Us

Personally, if someone extends a helping hand to me, from a place of love and genuine goodwill, I won’t be checking the colour, age, gender or sexuality of that hand before I embrace it.

“Nothing about us without us”, he spat, flicking the words in my direction, like holy water intended to burn holes in my heathen postulations. We were discussing the plight of Queensland’s Queer communities and the challenge of building and sustaining support systems in regional outposts.

I had just begun to promote the qualities of a colleague of mine – a stellar advocate for LGBTI rights – when my conversational adversary cut me off like a speed-freak on P-plates.

“But she’s bloody straight”, he protested and then, perhaps wishing to seem a little more erudite, “NOTHING ABOUT US WITHOUT US! HAVEN’T YOU HEARD THAT?!”

I had heard it. So we stood for a moment in silence, while he glared triumphantly, like a second-rate tennis player who believed he’d just served the winning ace and I deliberated over whether or not I had the energy or inclination to return the ball.

Now, I enjoy a punchy slogan as much as the next placard waving, bleeding-heart lefty, but I have to call ‘relevance’ on this one.

You see, the phrase in question comes from a rich lineage of social activism, reaching back to the European democratic movements of the sixteenth century. It supports the idea that decisions pertaining to the rights and welfare of a group of people should be made only with the direct participation of members of that group. No argument from me there.

But there is nothing in the spirit of this iconic doctrine that suggests that heterosexuals should not use the privilege afforded them to support the rights of gay or lesbian people. Surely we need all the help we can get.

Of course the subtext is that many members of minority groups have spent decades relegated to society’s margins, persuaded that they do not belong in the centre and should be grateful for what paltry crumbs of kindness might occasionally spill from the lips of the cultural overlords.

Queer Queenslanders, who lived through the tyrannical reign of Bjelke-Petersen, toiled long and hard for the right to meet in the local cafe with people just like them and, if only for an hour or two, not have to explain or justify their existence.

But now, liberal-minded heterosexual college types are turning up in their Suzuki Swifts with their ‘I Welcome Refugees’ bumper stickers and wearing their Yothu Yindi T-shirts, tossing around the word ‘queer’ like it was their freaking birth right.
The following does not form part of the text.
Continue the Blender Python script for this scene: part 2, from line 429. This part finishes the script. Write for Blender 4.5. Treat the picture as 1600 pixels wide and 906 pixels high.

It’s enough to make a gay man with hard-won self-respect and some unresolved anger issues stand up and yell “Rack off, straighty! You’re not welcome here!”

Oops. Did I say that out loud? Well, there it is, I suppose. The pendulum swings. The oppressed becomes the oppressor. And reconciliation remains a distant aspiration.

Personally, if someone extends a helping hand to me, from a place of love and genuine goodwill, I won’t be checking the colour, age, gender or sexuality of that hand before I embrace it.

In the spirit of the great liberationist, Paulo Freire, nothing about us without us should always stand as a reminder that oppressed minorities must be the architects of their own liberation. But it takes many people to build a house and just as I take up tools in support my brothers and sisters of all colours and creeds, in their struggles, I wholeheartedly welcome them as they support me in mine.